[EXERCISE] Identify and reproduce every line holding the string "scene".
--*--
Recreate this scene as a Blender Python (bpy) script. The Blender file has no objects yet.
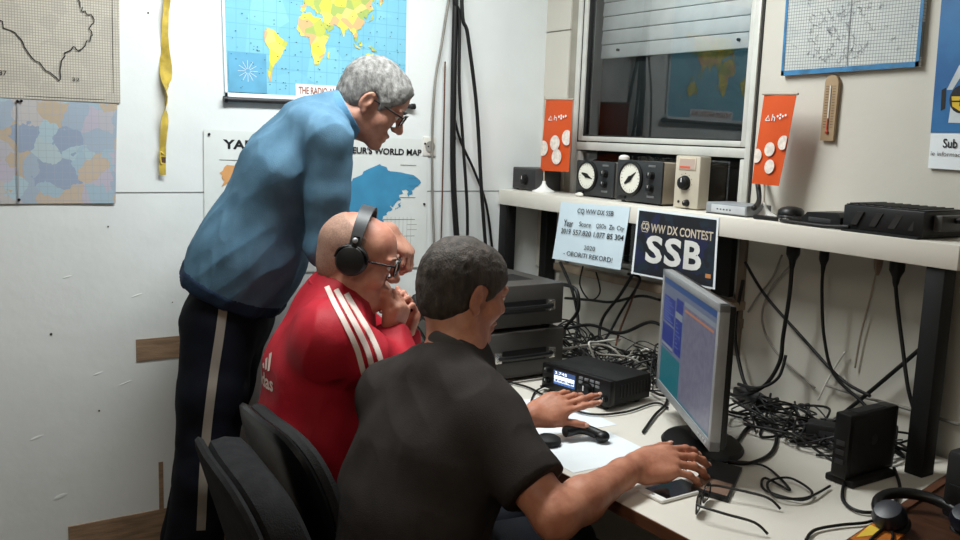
import bpy, bmesh, math, random
import numpy as np
from mathutils import Vector as V, Matrix, Euler
SC = bpy.context.scene
COL = SC.collection
random.seed(7)
PI = math.pi
R_ = math.radians

# ------------------------------------------------------------------ materials
def lin(c):
    c = c/255.0
    return c/12.92 if c <= .04045 else ((c+.055)/1.055)**2.4
def rgb(t): return (lin(t[0]), lin(t[1]), lin(t[2]), 1)
MATS = {}
def M(name, col, rough=.55, metal=0, var=.12, scale=12, bump=0, bscale=60, spec=.4, col2=None, stretch=None, coat=0):
    if name in MATS: return MATS[name]
    m = bpy.data.materials.new(name); m.use_nodes = True
    nt = m.node_tree; N = nt.nodes; L = nt.links
    b = N['Principled BSDF']
    tc = N.new('ShaderNodeTexCoord'); mp = N.new('ShaderNodeMapping'); L.new(tc.outputs['Object'], mp.inputs[0])
    if stretch: mp.inputs['Scale'].default_value = stretch
    n = N.new('ShaderNodeTexNoise'); n.inputs['Scale'].default_value = scale; n.inputs['Detail'].default_value = 5
    L.new(mp.outputs[0], n.inputs['Vector'])
    r = N.new('ShaderNodeValToRGB')
    c1 = rgb(col); c2 = rgb(col2) if col2 else tuple(max(0, v*(1-var)) for v in c1[:3])+(1,)
    if not col2: c1 = tuple(min(1, v*(1+var*.5)) for v in c1[:3])+(1,)
    r.color_ramp.elements[0].position = .35; r.color_ramp.elements[0].color = c2
    r.color_ramp.elements[1].position = .65; r.color_ramp.elements[1].color = c1
    L.new(n.outputs['Fac'], r.inputs[0]); L.new(r.outputs[0], b.inputs['Base Color'])
    b.inputs['Roughness'].default_value = rough; b.inputs['Metallic'].default_value = metal
    b.inputs['Specular IOR Level'].default_value = spec
    b.inputs['Coat Weight'].default_value = coat
    if bump:
        n2 = N.new('ShaderNodeTexNoise'); n2.inputs['Scale'].default_value = bscale; n2.inputs['Detail'].default_value = 4
        L.new(mp.outputs[0], n2.inputs['Vector'])
        bu = N.new('ShaderNodeBump'); bu.inputs['Strength'].default_value = bump; bu.inputs['Distance'].default_value = .01
        L.new(n2.outputs['Fac'], bu.inputs['Height']); L.new(bu.outputs[0], b.inputs['Normal'])
    MATS[name] = m
    return m
def emit_mat(name, col, strength, col2=None, scale=30):
    if name in MATS: return MATS[name]
    m = bpy.data.materials.new(name); m.use_nodes = True
    N = m.node_tree.nodes; L = m.node_tree.links
    b = N['Principled BSDF']; b.inputs['Base Color'].default_value = (.01, .01, .012, 1); b.inputs['Roughness'].default_value = .35
    b.inputs['Emission Color'].default_value = rgb(col); b.inputs['Emission Strength'].default_value = strength
    if col2:
        tc = N.new('ShaderNodeTexCoord'); n = N.new('ShaderNodeTexNoise'); n.inputs['Scale'].default_value = scale
        r = N.new('ShaderNodeValToRGB'); r.color_ramp.elements[0].color = rgb(col); r.color_ramp.elements[1].color = rgb(col2)
        r.color_ramp.elements[0].position = .4; r.color_ramp.elements[1].position = .6
        L.new(tc.outputs['Object'], n.inputs['Vector']); L.new(n.outputs['Fac'], r.inputs[0]); L.new(r.outputs[0], b.inputs['Emission Color'])
    MATS[name] = m
    return m
def patches(name, cols, scale, rough=.6, lines=None, linecol=(60,60,60), stretch=(1,1,1), coord='Object', linew=.03, warp=.0):
    """printed paper: irregular patches of several inks, with optional ruled lines every `lines` metres"""
    m = bpy.data.materials.new(name); m.use_nodes = True
    N = m.node_tree.nodes; L = m.node_tree.links
    b = N['Principled BSDF']; b.inputs['Roughness'].default_value = rough
    tc = N.new('ShaderNodeTexCoord'); mp = N.new('ShaderNodeMapping'); mp.inputs['Scale'].default_value = stretch
    L.new(tc.outputs[coord], mp.inputs[0])
    vo = N.new('ShaderNodeTexVoronoi'); vo.inputs['Scale'].default_value = scale
    vec = mp.outputs[0]
    if warp:
        nz = N.new('ShaderNodeTexNoise'); nz.inputs['Scale'].default_value = scale*1.5; L.new(vec, nz.inputs['Vector'])
        vm = N.new('ShaderNodeVectorMath'); vm.operation = 'SCALE'; vm.inputs['Scale'].default_value = warp; L.new(nz.outputs['Color'], vm.inputs[0])
        va = N.new('ShaderNodeVectorMath'); va.operation = 'ADD'; L.new(vec, va.inputs[0]); L.new(vm.outputs[0], va.inputs[1]); vec = va.outputs[0]
    L.new(vec, vo.inputs['Vector'])
    sp = N.new('ShaderNodeSeparateColor'); L.new(vo.outputs['Color'], sp.inputs[0])
    r = N.new('ShaderNodeValToRGB'); r.color_ramp.interpolation = 'CONSTANT'
    for i, c in enumerate(cols):
        e = r.color_ramp.elements[i] if i < 2 else r.color_ramp.elements.new(i/len(cols))
        e.position = i/len(cols); e.color = rgb(c)
    L.new(sp.outputs[0], r.inputs[0])
    out = r.outputs[0]
    if lines:
        fac = None
        sx = N.new('ShaderNodeSeparateXYZ'); L.new(tc.outputs[coord], sx.inputs[0])
        for ax in ((1, 2) if lines[0] == 'yz' else (0, 2)):
            d = N.new('ShaderNodeMath'); d.operation = 'DIVIDE'; L.new(sx.outputs[ax], d.inputs[0]); d.inputs[1].default_value = lines[1]
            fr = N.new('ShaderNodeMath'); fr.operation = 'FRACT'; L.new(d.outputs[0], fr.inputs[0])
            lt = N.new('ShaderNodeMath'); lt.operation = 'LESS_THAN'; L.new(fr.outputs[0], lt.inputs[0]); lt.inputs[1].default_value = linew
            if fac is None: fac = lt.outputs[0]
            else:
                mx = N.new('ShaderNodeMath'); mx.operation = 'MAXIMUM'; L.new(fac, mx.inputs[0]); L.new(lt.outputs[0], mx.inputs[1]); fac = mx.outputs[0]
        mi = N.new('ShaderNodeMix'); mi.data_type = 'RGBA'; L.new(fac, mi.inputs['Factor']); L.new(out, mi.inputs['A']); mi.inputs['B'].default_value = rgb(linecol)
        out = mi.outputs['Result']
    L.new(out, b.inputs['Base Color'])
    return m

WALL = M('white_wall_paint', (219, 223, 223), .62, var=.07, scale=2.2, bump=.25, bscale=9)
WALLW = M('cream_wall_paint', (198, 194, 184), .65, var=.06, scale=2.0, bump=.2, bscale=9)
CEIL = M('ceiling_paint', (225, 225, 222), .8, var=.04)
FLOOR = M('grey_linoleum', (78, 66, 56), .5, var=.25, scale=7, bump=.1)
BROWNB = M('raw_brown_board', (148, 122, 98), .7, var=.3, scale=9, stretch=(1, 1, 8), bump=.2)
ALU = M('window_aluminium', (198, 198, 192), .45, .1, var=.1)
GASKET = M('dark_window_gasket', (42, 42, 42), .6)
SLAT = M('shutter_slat_plastic', (228, 229, 228), .5, var=.08)
BLACK = M('black_plastic', (11, 11, 12), .42, var=.3)
BLACKM = M('matt_black_plastic', (17, 17, 18), .65, var=.3)
RUBBER = M('black_cable_rubber', (11, 11, 12), .5, var=.3)
GREYC = M('grey_cable_rubber', (132, 128, 120), .55, var=.2)
WHITEC = M('white_cable_rubber', (215, 212, 205), .5, var=.1)
BROWNC = M('brown_cable_rubber', (96, 62, 44), .5, var=.2)
WHITEL = M('white_laminate', (219, 214, 204), .35, var=.03, scale=3)
EDGEB = M('brown_edge_band', (92, 56, 38), .5, var=.25, scale=14, stretch=(1, 9, 9))
BROWND = M('brown_desk_wood', (70, 42, 27), .4, var=.35, scale=10, stretch=(1, 8, 8))
BLKLEG = M('black_leg_lacquer', (8, 8, 9), .6, var=.2)
PAPER = M('white_paper', (226, 232, 236), .7, var=.03)
PAPERB = M('bluish_white_paper', (205, 222, 232), .7, var=.03)
INK = M('black_ink', (18, 18, 22), .6)
INKW = M('white_ink', (228, 228, 224), .6, var=.03)
ORANGE = M('orange_print', (204, 78, 24), .5, var=.05)
SILVER = M('silver_plastic', (176, 178, 180), .38, .3, var=.06)
CHROME = M('bright_metal', (190, 188, 182), .25, .9, var=.05)
DKGREY = M('dark_grey_paint', (64, 61, 58), .45, var=.12, bump=.05, bscale=300)
MIDGREY = M('mid_grey_paint', (98, 94, 88), .5, var=.1)
BEIGE = M('beige_instrument_paint', (184, 176, 160), .5, var=.06)
DIAL = M('dial_face', (222, 220, 208), .5, var=.03)
REDP = M('red_pointer_paint', (170, 60, 40), .5)
GOLD = M('yellow_print', (214, 180, 40), .5)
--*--
[RESPONSE TO THE TASK]
Recreate this scene as a Blender Python (bpy) script. The Blender file has no objects yet.
SC = bpy.context.scene